Scenes as source code

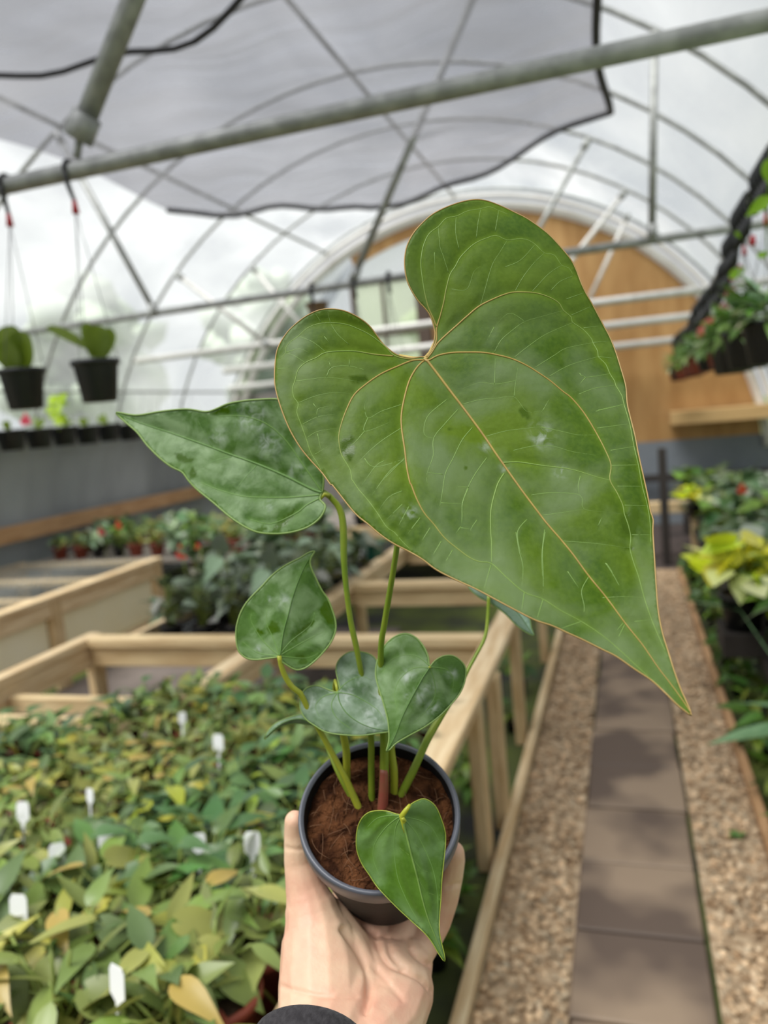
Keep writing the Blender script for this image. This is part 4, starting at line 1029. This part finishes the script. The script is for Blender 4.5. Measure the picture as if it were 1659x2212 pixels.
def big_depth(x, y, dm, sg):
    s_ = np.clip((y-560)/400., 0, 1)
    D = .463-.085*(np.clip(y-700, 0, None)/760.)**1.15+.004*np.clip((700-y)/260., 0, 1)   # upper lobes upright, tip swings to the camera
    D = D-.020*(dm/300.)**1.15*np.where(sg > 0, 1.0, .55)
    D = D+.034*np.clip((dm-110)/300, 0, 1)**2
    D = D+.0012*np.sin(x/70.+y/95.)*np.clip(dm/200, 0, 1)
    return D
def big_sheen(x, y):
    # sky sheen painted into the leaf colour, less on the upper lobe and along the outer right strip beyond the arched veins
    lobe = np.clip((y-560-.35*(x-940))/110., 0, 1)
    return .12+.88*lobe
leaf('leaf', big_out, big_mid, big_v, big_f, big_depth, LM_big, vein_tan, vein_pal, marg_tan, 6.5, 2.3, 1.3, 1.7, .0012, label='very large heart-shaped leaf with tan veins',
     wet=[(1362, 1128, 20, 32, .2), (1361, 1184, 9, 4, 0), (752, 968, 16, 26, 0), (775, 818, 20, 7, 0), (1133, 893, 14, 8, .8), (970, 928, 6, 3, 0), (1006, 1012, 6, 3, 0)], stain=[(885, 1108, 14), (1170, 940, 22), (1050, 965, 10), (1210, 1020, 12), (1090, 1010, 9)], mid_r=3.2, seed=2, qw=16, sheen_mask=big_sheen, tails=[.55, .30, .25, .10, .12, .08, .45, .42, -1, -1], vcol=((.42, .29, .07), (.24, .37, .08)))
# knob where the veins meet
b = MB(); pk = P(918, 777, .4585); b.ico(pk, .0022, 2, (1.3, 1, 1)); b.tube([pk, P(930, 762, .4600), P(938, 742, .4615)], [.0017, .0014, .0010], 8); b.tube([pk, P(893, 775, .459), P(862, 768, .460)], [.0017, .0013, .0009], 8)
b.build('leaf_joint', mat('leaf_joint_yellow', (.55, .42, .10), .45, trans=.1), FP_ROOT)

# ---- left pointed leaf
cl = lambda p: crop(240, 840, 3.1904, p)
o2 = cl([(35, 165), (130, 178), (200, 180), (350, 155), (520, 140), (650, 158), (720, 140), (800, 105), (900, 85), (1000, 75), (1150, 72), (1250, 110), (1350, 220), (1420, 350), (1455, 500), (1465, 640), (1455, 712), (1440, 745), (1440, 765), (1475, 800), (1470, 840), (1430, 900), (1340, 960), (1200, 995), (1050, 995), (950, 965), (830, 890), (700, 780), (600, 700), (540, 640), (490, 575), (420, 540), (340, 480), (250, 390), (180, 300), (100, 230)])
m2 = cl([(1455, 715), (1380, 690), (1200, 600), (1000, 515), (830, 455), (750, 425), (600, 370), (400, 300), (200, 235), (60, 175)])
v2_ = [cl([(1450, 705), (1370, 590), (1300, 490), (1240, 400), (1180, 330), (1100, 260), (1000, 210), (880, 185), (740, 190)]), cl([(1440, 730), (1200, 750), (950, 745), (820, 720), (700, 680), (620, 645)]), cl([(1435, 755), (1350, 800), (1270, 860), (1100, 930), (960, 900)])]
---
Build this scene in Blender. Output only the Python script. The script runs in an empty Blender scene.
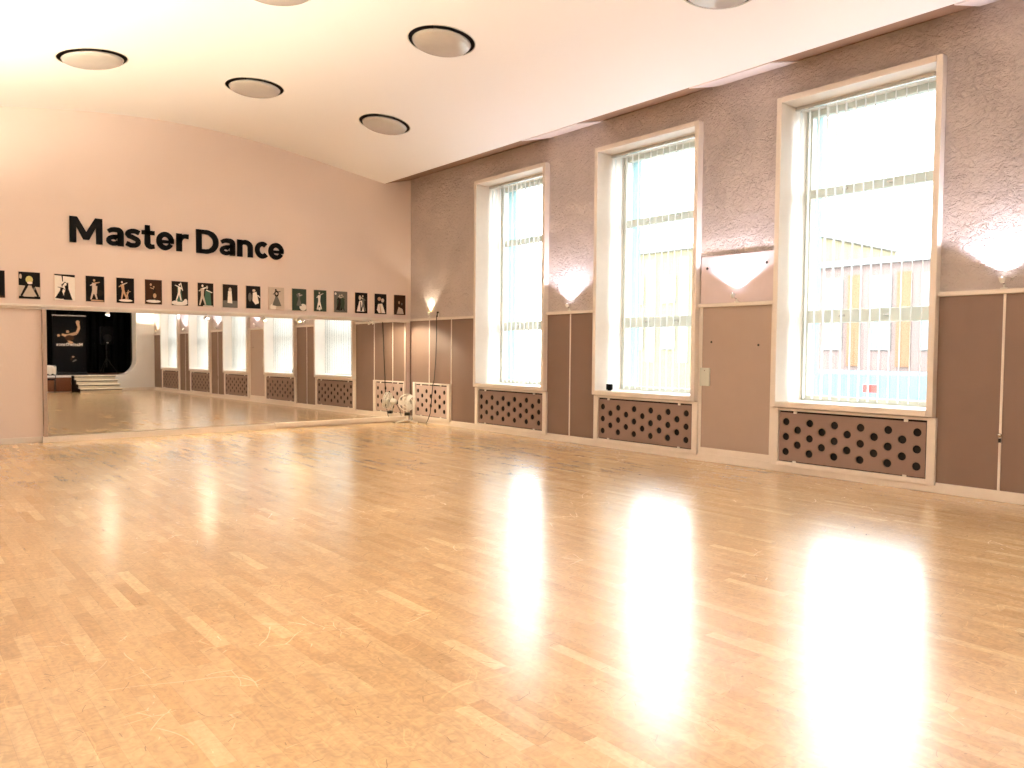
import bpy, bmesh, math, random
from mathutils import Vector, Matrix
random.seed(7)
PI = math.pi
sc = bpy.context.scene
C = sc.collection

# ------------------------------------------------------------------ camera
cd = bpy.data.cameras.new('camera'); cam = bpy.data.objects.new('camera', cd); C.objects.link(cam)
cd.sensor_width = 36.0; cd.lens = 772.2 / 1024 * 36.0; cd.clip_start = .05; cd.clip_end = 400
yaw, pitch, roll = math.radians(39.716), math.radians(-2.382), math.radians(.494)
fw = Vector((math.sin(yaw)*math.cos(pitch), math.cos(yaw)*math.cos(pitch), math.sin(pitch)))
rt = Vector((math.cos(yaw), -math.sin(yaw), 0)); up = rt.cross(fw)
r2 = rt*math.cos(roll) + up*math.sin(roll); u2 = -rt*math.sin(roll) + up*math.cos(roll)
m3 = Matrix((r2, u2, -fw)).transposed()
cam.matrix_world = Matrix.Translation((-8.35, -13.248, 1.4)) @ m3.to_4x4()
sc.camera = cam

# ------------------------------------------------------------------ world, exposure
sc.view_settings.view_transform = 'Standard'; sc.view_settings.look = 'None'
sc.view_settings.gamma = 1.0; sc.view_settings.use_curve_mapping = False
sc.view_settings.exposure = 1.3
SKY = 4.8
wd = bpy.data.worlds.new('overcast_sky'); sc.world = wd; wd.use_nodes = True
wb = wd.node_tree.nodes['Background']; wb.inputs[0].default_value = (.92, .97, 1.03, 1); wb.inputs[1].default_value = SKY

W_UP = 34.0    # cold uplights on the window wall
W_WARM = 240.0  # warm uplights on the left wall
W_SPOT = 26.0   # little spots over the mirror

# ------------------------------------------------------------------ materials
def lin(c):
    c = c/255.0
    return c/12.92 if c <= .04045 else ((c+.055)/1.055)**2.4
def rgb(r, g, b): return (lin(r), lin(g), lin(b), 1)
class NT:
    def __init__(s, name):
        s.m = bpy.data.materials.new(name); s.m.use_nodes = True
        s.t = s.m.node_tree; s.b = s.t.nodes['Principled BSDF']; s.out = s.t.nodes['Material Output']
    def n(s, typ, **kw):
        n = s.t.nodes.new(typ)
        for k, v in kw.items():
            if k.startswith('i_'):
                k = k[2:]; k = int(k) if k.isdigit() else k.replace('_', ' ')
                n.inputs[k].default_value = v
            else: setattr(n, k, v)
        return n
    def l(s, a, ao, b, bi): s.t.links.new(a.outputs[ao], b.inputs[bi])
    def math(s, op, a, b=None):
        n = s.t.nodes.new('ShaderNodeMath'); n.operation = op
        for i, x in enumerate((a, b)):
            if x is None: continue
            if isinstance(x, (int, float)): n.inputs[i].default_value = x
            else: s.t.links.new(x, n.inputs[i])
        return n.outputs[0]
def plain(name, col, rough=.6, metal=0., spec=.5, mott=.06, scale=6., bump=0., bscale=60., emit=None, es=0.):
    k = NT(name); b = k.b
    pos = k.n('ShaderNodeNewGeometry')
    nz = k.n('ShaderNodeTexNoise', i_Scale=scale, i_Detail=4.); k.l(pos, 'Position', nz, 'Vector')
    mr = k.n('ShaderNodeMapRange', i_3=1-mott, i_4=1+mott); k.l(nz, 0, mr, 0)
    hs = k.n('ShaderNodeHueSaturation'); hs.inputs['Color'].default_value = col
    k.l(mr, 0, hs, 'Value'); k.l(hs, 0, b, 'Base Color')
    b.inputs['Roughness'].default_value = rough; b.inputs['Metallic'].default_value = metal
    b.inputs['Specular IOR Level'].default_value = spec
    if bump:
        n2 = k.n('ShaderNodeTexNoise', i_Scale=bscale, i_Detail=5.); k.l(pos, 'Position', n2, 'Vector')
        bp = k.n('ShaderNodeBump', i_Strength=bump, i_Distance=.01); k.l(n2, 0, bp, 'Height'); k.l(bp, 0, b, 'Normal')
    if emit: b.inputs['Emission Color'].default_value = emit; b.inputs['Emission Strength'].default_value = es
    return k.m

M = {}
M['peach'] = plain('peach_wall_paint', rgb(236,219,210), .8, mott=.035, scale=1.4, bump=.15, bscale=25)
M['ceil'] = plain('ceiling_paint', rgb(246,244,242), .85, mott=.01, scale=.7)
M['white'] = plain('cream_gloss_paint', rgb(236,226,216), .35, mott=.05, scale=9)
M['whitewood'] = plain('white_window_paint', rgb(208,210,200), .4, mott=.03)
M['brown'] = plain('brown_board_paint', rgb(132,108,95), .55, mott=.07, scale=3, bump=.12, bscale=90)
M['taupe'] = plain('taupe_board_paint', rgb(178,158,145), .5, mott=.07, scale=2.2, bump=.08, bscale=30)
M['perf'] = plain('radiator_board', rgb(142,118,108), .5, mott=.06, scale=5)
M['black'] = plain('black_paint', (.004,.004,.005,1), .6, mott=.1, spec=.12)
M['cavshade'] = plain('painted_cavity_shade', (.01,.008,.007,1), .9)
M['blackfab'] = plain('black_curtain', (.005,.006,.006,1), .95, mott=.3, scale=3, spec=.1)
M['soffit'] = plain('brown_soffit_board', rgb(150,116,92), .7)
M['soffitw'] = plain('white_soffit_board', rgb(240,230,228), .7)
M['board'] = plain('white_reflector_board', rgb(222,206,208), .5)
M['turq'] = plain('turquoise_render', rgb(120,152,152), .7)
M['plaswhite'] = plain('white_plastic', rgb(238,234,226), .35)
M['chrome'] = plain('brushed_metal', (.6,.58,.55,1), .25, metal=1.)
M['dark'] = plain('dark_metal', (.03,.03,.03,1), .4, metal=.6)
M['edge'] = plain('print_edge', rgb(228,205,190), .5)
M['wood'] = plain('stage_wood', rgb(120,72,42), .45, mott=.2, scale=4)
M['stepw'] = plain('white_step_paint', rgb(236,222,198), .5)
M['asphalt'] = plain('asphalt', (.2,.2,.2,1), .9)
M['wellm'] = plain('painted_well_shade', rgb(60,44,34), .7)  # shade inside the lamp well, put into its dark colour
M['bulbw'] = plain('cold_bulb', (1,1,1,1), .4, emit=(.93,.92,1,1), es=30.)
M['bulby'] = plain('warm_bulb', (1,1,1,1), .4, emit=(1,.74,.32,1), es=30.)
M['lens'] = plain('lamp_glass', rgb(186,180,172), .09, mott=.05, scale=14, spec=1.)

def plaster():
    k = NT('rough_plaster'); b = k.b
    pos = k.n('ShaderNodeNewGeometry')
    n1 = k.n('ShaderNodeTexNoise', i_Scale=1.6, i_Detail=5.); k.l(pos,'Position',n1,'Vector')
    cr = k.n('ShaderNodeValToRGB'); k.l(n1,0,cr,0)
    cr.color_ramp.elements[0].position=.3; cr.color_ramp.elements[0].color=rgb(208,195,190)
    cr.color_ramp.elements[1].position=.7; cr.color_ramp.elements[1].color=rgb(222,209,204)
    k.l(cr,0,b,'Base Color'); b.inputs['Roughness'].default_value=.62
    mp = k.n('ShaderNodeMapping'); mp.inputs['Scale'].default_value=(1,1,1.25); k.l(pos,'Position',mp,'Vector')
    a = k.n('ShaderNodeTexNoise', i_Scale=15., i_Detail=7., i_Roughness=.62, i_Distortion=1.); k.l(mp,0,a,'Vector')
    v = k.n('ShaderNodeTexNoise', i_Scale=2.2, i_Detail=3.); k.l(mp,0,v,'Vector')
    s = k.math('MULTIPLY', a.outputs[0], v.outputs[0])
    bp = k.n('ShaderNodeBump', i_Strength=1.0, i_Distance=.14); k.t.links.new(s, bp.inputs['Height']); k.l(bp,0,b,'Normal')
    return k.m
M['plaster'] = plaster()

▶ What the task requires
Exclude any pictures, and restate word for word the lines from the one containing "Build this scene" through the one containing "C = sc.collection", both included.

▶ Exercise result
Build this scene in Blender. Output only the Python script. The script runs in an empty Blender scene.
import bpy, bmesh, math, random
from mathutils import Vector, Matrix
random.seed(7)
PI = math.pi
sc = bpy.context.scene
C = sc.collection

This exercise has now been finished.